Go from the first line to the line with "COL = scn.collection" and return those lines verbatim, ends included.

________________________________________

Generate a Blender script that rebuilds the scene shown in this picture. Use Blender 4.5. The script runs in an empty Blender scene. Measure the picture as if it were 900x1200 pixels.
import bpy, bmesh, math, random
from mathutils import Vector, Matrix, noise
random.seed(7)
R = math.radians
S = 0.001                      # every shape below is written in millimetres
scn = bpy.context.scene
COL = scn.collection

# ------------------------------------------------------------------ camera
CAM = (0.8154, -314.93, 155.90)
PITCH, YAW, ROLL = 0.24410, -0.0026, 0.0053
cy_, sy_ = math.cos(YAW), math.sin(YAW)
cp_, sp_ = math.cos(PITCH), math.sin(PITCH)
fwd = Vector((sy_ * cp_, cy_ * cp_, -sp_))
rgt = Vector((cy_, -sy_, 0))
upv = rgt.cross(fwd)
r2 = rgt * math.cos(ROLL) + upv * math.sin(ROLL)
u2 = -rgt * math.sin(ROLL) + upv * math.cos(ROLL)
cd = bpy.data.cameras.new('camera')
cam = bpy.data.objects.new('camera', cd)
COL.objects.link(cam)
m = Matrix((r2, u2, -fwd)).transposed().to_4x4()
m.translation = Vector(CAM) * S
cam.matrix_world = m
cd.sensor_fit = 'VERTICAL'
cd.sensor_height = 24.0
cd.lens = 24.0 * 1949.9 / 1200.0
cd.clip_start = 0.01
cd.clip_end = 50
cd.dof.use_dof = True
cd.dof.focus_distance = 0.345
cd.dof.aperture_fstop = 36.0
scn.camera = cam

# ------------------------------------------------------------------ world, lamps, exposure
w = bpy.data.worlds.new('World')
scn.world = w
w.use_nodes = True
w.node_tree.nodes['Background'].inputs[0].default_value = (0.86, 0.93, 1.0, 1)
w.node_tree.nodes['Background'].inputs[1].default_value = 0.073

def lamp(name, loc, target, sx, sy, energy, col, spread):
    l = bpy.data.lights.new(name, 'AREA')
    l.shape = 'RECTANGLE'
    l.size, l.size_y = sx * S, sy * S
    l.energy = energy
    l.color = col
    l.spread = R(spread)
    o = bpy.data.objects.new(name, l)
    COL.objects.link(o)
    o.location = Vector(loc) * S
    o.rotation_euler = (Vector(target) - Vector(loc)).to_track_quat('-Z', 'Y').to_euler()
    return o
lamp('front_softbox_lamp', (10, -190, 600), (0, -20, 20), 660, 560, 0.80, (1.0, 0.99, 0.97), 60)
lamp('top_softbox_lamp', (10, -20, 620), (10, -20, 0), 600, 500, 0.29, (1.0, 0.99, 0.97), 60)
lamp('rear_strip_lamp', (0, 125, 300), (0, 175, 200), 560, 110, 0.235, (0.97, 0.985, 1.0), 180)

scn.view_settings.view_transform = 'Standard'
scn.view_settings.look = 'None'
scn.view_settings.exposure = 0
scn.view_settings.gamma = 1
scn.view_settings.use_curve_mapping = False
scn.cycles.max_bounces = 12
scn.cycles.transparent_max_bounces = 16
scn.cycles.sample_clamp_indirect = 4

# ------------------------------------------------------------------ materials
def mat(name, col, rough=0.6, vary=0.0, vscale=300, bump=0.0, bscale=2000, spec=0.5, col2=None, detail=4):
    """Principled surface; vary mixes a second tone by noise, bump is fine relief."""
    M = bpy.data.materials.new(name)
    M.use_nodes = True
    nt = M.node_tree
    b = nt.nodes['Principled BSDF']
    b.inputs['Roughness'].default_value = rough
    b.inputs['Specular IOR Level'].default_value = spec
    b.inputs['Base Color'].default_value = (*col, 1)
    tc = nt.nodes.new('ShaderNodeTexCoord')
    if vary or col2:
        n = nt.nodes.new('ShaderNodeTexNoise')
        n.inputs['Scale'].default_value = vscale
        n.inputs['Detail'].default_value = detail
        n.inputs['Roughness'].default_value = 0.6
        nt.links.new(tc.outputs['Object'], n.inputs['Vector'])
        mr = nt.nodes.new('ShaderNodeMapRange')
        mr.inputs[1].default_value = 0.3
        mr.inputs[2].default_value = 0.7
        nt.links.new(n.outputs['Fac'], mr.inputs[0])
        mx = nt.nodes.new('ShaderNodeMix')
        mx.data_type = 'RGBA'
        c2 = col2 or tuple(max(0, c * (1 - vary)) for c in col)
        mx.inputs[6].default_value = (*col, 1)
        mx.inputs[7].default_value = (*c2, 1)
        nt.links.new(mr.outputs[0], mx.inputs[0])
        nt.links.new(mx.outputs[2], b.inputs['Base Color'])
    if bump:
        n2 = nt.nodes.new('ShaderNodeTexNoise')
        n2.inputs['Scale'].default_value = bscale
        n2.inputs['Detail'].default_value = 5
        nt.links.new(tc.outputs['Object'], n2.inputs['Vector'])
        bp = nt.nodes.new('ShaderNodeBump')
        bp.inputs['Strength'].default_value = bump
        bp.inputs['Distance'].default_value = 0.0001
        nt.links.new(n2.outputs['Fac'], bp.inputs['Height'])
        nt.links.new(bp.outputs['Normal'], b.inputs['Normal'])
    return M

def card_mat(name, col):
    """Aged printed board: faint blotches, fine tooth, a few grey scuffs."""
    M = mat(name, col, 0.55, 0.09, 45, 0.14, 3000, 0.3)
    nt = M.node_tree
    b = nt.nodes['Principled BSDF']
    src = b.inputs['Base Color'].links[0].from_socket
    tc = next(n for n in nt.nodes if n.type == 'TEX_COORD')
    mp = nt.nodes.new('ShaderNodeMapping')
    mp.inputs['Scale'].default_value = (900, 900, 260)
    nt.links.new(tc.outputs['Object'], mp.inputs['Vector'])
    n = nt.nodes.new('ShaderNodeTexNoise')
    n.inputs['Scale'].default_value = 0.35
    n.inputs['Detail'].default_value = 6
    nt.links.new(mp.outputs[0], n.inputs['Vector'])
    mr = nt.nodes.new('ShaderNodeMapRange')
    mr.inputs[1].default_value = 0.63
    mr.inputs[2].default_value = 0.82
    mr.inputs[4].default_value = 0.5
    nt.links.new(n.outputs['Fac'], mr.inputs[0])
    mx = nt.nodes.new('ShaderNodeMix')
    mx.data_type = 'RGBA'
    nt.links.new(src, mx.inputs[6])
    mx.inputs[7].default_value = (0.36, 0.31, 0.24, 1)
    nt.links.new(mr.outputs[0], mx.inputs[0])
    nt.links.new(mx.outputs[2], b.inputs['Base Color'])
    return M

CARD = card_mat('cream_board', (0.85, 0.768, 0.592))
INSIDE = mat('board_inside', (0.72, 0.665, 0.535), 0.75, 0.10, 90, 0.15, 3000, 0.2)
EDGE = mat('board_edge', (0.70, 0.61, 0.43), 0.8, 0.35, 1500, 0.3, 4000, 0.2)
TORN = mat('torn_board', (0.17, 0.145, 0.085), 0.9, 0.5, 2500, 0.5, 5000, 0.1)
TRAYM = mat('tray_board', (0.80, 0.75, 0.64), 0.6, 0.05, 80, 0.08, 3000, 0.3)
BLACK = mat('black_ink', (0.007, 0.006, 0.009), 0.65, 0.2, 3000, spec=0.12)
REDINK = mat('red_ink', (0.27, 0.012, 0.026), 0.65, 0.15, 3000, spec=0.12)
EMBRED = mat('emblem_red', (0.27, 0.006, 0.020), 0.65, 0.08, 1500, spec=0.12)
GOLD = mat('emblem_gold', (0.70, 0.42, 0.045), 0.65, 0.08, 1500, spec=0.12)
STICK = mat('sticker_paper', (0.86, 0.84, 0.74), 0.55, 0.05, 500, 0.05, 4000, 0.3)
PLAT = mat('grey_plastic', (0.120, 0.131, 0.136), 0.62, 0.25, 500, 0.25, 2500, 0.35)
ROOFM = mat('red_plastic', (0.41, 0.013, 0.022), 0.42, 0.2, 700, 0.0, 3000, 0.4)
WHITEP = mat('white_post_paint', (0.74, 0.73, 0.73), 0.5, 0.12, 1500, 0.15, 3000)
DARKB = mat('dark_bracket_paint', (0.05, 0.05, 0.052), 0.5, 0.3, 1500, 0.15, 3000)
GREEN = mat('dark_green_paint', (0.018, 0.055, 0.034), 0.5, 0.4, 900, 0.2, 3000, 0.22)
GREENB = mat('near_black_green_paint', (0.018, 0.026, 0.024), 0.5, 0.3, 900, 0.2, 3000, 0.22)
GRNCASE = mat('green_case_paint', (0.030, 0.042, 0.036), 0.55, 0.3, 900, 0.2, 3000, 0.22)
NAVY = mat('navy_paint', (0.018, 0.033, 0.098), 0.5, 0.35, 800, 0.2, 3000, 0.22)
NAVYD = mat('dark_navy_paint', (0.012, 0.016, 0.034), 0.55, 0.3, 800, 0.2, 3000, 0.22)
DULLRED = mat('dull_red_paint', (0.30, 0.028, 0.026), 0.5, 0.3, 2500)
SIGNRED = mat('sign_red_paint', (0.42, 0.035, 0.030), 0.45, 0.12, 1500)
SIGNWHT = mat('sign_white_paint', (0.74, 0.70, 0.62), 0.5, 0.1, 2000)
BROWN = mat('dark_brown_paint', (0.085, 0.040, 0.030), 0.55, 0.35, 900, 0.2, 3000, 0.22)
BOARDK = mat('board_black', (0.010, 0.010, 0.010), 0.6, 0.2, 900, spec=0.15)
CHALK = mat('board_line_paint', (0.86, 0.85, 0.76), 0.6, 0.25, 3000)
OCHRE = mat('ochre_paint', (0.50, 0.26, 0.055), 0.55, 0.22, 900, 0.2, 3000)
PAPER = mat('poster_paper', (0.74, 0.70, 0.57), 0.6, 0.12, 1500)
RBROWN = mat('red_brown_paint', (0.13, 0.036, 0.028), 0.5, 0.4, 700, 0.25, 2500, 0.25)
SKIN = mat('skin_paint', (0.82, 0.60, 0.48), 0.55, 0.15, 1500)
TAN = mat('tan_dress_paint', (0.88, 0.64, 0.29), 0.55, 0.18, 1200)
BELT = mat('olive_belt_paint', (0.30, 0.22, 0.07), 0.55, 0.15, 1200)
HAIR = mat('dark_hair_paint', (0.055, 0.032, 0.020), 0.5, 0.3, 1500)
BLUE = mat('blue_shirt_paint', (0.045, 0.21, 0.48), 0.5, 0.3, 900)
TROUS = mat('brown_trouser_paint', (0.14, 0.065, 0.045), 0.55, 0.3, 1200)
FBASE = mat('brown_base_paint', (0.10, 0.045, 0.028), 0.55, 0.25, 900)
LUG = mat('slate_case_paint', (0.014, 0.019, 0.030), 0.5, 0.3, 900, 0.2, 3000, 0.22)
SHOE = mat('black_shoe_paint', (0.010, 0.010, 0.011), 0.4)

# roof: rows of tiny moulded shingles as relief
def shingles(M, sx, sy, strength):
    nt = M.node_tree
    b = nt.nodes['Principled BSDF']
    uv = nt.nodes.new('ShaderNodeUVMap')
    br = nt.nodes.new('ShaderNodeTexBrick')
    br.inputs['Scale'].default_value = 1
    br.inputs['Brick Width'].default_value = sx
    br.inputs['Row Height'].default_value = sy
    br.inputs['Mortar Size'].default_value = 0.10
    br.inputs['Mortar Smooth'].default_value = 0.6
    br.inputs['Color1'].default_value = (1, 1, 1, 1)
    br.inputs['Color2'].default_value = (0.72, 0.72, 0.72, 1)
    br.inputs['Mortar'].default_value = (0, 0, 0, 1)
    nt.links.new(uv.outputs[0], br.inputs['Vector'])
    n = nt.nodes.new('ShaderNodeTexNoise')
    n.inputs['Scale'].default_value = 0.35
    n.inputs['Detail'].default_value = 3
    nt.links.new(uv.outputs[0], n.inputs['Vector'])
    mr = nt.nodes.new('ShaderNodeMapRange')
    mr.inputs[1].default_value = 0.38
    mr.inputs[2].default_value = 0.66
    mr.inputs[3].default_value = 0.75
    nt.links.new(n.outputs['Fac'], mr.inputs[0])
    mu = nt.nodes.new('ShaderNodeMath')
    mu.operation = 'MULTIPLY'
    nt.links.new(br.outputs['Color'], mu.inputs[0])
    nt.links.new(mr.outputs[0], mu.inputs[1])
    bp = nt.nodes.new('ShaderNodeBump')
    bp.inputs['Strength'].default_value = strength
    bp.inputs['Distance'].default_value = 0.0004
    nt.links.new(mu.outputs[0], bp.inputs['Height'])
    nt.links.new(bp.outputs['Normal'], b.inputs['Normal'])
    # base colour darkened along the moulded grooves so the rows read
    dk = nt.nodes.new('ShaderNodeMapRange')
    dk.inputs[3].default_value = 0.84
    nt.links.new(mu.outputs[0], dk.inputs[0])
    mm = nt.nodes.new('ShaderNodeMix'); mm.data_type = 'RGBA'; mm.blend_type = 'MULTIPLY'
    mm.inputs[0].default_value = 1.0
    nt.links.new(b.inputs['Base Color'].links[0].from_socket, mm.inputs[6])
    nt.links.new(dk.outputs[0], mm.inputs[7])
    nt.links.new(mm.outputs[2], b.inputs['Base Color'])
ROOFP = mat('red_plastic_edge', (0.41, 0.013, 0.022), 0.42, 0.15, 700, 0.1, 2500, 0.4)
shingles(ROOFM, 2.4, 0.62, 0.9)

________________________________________

Response:
Generate a Blender script that rebuilds the scene shown in this picture. Use Blender 4.5. The script runs in an empty Blender scene. Measure the picture as if it were 900x1200 pixels.
import bpy, bmesh, math, random
from mathutils import Vector, Matrix, noise
random.seed(7)
R = math.radians
S = 0.001                      # every shape below is written in millimetres
scn = bpy.context.scene
COL = scn.collection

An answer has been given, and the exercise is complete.